Tegen heilige huisjes schoppen staat niet in zijn taakomschrijving, maar Weekend Knack peilde bij de nieuwe Vlaamse Bouwmeester, Erik Wieërs, toch naar wat hij graag anders zou zien.

Vreten we ruimte? 

"In Vlaanderen denkt men bij een goede woonsituatie aan groot, ja. Een kleine woning vindt men minderwaardig. Niet alleen financieel, maar ook gevoelsmatig. Daarom leggen we altijd zoveel nadruk op de vierkante meters. Maar er zijn veel slechte plannen met verkwiste vierkante meters. Het gaat over hoe je de ruimte gebruikt en welk gevoel dat oproept. Als je relatief klein woont, geeft een groot terras je een groter ruimtegevoel.
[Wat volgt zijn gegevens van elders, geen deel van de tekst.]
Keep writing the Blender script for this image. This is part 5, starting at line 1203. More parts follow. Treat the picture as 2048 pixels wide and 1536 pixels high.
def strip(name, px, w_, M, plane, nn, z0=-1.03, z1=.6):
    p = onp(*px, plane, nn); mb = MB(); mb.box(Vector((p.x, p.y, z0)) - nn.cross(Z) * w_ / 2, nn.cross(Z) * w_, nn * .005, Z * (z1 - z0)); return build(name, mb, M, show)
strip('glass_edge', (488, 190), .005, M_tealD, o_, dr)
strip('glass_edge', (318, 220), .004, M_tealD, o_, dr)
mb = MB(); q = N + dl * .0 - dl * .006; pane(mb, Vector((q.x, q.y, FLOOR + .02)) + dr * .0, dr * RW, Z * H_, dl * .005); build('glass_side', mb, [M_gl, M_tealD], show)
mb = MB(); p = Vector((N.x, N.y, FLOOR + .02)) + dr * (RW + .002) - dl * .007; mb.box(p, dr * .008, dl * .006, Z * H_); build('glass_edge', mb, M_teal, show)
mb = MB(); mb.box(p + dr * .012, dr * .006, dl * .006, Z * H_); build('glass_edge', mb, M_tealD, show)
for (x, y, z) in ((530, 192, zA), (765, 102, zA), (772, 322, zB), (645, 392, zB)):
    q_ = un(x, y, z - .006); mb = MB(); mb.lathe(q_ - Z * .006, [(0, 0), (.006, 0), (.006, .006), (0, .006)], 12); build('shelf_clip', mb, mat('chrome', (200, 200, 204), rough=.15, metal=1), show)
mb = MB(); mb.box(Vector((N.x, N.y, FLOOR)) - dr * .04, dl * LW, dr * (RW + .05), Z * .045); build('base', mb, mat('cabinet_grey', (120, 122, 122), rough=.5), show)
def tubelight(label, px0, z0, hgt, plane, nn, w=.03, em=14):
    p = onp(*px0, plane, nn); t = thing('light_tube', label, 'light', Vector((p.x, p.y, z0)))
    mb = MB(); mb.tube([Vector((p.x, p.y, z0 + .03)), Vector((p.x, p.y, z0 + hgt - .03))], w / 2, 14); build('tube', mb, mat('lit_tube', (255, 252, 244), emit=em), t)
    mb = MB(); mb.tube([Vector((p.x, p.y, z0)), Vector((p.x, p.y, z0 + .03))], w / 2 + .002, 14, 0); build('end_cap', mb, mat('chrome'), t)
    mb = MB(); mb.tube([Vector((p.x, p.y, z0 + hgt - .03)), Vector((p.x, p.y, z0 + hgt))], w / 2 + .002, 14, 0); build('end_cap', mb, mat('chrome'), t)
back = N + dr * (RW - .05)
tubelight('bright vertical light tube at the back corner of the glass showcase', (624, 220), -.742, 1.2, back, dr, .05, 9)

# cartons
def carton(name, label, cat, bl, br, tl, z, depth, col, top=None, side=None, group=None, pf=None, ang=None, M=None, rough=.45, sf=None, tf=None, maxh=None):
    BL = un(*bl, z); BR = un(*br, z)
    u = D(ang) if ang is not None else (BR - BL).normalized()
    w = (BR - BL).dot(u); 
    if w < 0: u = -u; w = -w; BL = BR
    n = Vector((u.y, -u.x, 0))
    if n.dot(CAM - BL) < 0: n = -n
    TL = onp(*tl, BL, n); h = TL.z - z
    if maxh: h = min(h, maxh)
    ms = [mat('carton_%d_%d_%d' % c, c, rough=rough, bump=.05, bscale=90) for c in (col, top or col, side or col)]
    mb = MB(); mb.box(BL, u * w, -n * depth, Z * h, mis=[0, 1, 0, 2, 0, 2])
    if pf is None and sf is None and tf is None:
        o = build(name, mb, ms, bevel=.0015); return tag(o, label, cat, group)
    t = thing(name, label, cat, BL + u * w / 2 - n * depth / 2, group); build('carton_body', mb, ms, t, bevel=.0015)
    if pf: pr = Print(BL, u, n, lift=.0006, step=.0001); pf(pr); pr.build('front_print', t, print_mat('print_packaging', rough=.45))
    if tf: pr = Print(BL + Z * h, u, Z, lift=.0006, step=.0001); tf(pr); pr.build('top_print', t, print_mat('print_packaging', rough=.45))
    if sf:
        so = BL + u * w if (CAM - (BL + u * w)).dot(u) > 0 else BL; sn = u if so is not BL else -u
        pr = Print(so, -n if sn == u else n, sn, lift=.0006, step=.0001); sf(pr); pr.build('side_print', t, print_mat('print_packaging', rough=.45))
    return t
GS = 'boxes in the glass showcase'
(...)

Als je een kleine eetkamer hebt, maar ook een gedeelde plek waar je meer mensen kunt ontvangen als dat nodig is, dan heb je toch alles wat je nodig hebt?"

 

Gemeenschappelijke ruimte: de toekomst?

"Ruimte op een goede manier delen is de toekomst als we kleiner en dichter bij elkaar gaan wonen. We kunnen plekken ook dubbel gebruiken. Een park kan ook dienen voor wateropvang of groenteteelt, je kunt 's avonds basketten op de leegstaande parking van de supermarkt, in een gemeenschappelijke tuin organiseer je een barbecue voor vrienden, en je komt er je buren tegen. Maar we hebben een belangrijke omslag in ons denken nodig. In Vlaanderen is wonen een economisch gegeven. Bouwpromotoren zijn vooral bezig met winst en iedereen zorgt voor zijn eigen woning. Hoe meer geld je hebt, hoe meer plaats en buitenruimte je hebt. Maar je kunt ook anders kijken naar wonen. Stel dat we het niet meer zien als iets waar we geld mee verdienen, maar wel als een gemeenschappelijk op te lossen probleem: iedereen moet een goede woning hebben. We zouden coöperatieve woonensembles kunnen ontwerpen. Ouderen moeten niet naar een woon-zorgcentrum, maar worden verzorgd in de gemeenschap, kinderopvang gebeurt ook daar, er is een wasplaats en een feestruimte, de bewoners delen boor- en grasmachines en misschien zelfs auto's." 

 

Minder open ruimte aansnijden: makkelijker gezegd dan gedaan?

"Het is gemakkelijk om te zeggen: we moeten meer in steden en kernen gaan wonen, maar je kunt mensen niet deporteren uit de verkavelingswijken, om die dan af te breken. Het lijkt misschien te laat om onze ruimtelijke ordening te herstellen, maar dat is relatief. In één generatie kan er ontzettend veel veranderen. Als niemand die villa's in verkavelingen nog wil hebben, zullen ze verdwijnen. Is het niet over dertig, dan over vijftig jaar. Maar dan moeten we eerst mensen overtuigen dat ze in de steden en kernen een comfortabel leven kunnen leiden. Dat wil zeggen dat ze aangenamer en betaalbaarder moeten worden, verkeersluwer, groener en met meer water. Plekken waar iedereen buitenruimte heeft, privé maar ook collectief. Weet je, als we aan een dorp denken, denken we aan het gemeenschapsleven. Daar hebben we allemaal behoefte aan, maar dat kan prima in de stad. Ik deel een tuin met mijn buren, wij vormen een eigen gemeenschap en nu ook een bubbel. En ja, ik ken mijn bakker. Dat sociale contact is wat we zoeken, dus misschien moet de stad een verzameling van dorpen worden om aantrekkelijk te worden."